A Travel Journey Entry, 14 June 2017

Day 07.3 - Cherokee
14 June 2017

We are blessed over the last dozen years with many a summer travel mainly to different regions of North America. Much of our travels were curtailed by time and subsequent venues. Invariably in the course of every vacation, we were overwhelmed by the four Ws (who, what, when, and why) at the places visited. Nevertheless, in our mostly "see America first" journeys, we've learned and gleaned from the tapestry of our country's makeup. Scenery and landscape were always present in places we visited, though in varying proportions.

The pastoral beauty of the hazy Appalachian hills, interlaced with waterfalls and rivers, and further accented by congregations of fauna and flora. It is a region of unsurpassed beauty. And yet, all were merely scenic props. They awaited man's intrusion or discovery to give the region permanence and purpose; to give it a fuller and magnified landscape later preserved for posterity now known as the Blue Ridges and Smoky Mountains.

The Cumberland Gap and its environs were once serene and undisturbed wilderness, saved as a trace for the woodland buffaloes. Since it became a designated path blazed by Daniel Boone, as noted by Turner on the 12 June journal entry of "Cumberland Gap", "...the procession of civilization marching single file...the Indian...the pioneer farmer - and the frontier has passed by." Man has left a historic imprint on the Gap since the 1750s. Today, it still serves as a transit point westward. A century later at a place called Gettysburg, a stretch of farmland now preserved as a "hollow" and "consecrated" ground. As a timeless memorial imprinted on this field of blood, President Lincoln dedication this parcel of land to all the "brave men, living and dead." The scenery indigenous to both landmarks had served to establish, fortify, settle, and stir one's imagination to the historic importance, respectively, of these two landscape examples.

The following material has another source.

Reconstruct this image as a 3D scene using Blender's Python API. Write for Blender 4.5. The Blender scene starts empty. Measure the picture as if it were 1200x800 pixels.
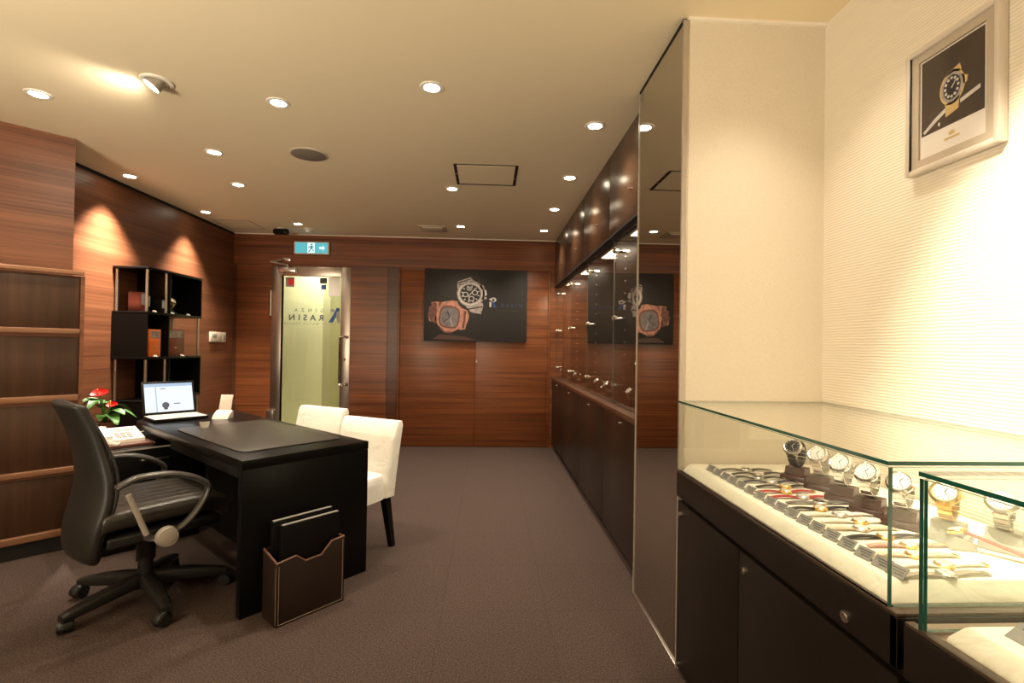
import bpy, bmesh, math, random
from mathutils import Vector, Matrix
random.seed(7)
sc = bpy.context.scene
COL = sc.collection
PI = math.pi
R = math.radians

# ------------------------------------------------------------------ materials
def mat(name):
    m = bpy.data.materials.new(name); m.use_nodes = True
    nt = m.node_tree
    return m, nt, nt.nodes['Principled BSDF'], nt.nodes['Material Output']

def plain(name, col, rough=0.5, metal=0.0, spec=0.5, bump=0.0, bscale=200.0, var=0.0):
    m, nt, b, o = mat(name)
    b.inputs['Base Color'].default_value = (*col, 1)
    b.inputs['Roughness'].default_value = rough
    b.inputs['Metallic'].default_value = metal
    b.inputs['Specular IOR Level'].default_value = spec
    tc = nt.nodes.new('ShaderNodeTexCoord')
    nz = nt.nodes.new('ShaderNodeTexNoise'); nz.inputs['Scale'].default_value = bscale; nz.inputs['Detail'].default_value = 3
    nt.links.new(tc.outputs['Object'], nz.inputs['Vector'])
    if bump:
        bp = nt.nodes.new('ShaderNodeBump'); bp.inputs['Strength'].default_value = bump; bp.inputs['Distance'].default_value = 0.002
        nt.links.new(nz.outputs['Fac'], bp.inputs['Height']); nt.links.new(bp.outputs['Normal'], b.inputs['Normal'])
    if var:
        rp = nt.nodes.new('ShaderNodeValToRGB')
        rp.color_ramp.elements[0].color = (*[c*(1-var) for c in col], 1); rp.color_ramp.elements[0].position = .3
        rp.color_ramp.elements[1].color = (*[min(1, c*(1+var)) for c in col], 1); rp.color_ramp.elements[1].position = .7
        nt.links.new(nz.outputs['Fac'], rp.inputs['Fac']); nt.links.new(rp.outputs['Color'], b.inputs['Base Color'])
    return m

def wood(name, dark, light, scale=(.9, .9, 85), rough=0.38, spec=0.4, big=.42, coat=0.0):
    m, nt, b, o = mat(name)
    tc = nt.nodes.new('ShaderNodeTexCoord')
    mp = nt.nodes.new('ShaderNodeMapping'); mp.inputs['Scale'].default_value = scale
    nt.links.new(tc.outputs['Object'], mp.inputs['Vector'])
    n1 = nt.nodes.new('ShaderNodeTexNoise'); n1.inputs['Scale'].default_value = 1.0; n1.inputs['Detail'].default_value = 6; n1.inputs['Roughness'].default_value = .65
    nt.links.new(mp.outputs['Vector'], n1.inputs['Vector'])
    mp2 = nt.nodes.new('ShaderNodeMapping'); mp2.inputs['Scale'].default_value = tuple(s*(.22 if s > 5 else .5) for s in scale)
    nt.links.new(tc.outputs['Object'], mp2.inputs['Vector'])
    n2 = nt.nodes.new('ShaderNodeTexNoise'); n2.inputs['Scale'].default_value = 1.0; n2.inputs['Detail'].default_value = 2
    nt.links.new(mp2.outputs['Vector'], n2.inputs['Vector'])
    mx = nt.nodes.new('ShaderNodeMix'); mx.data_type = 'FLOAT'; mx.inputs[0].default_value = big
    nt.links.new(n1.outputs['Fac'], mx.inputs[2]); nt.links.new(n2.outputs['Fac'], mx.inputs[3])
    rp = nt.nodes.new('ShaderNodeValToRGB')
    rp.color_ramp.elements[0].position = .33; rp.color_ramp.elements[0].color = (*dark, 1)
    rp.color_ramp.elements[1].position = .66; rp.color_ramp.elements[1].color = (*light, 1)
    nt.links.new(mx.outputs[0], rp.inputs['Fac']); nt.links.new(rp.outputs['Color'], b.inputs['Base Color'])
    b.inputs['Roughness'].default_value = rough; b.inputs['Specular IOR Level'].default_value = spec
    b.inputs['Coat Weight'].default_value = coat; b.inputs['Coat Roughness'].default_value = .18
    return m

def emit(name, col, strength):
    m, nt, b, o = mat(name)
    b.inputs['Base Color'].default_value = (.02, .02, .02, 1)
    b.inputs['Emission Color'].default_value = (*col, 1); b.inputs['Emission Strength'].default_value = strength
    return m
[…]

Cheorkee, NC, is a small foothill town at the southern edge of the Great Smoky Mountain NP. Located within a designated federal trust, the town also serves as the headquarter of the tribal community. When we arrived at Cherokee this morning, a rather dark chapter of our republic's history peeled back and opened to us. Surely, in the palimpsest of our nation's history, the Cherokee landscape had been paved with tears, toils, tragedies, as well as triumphs.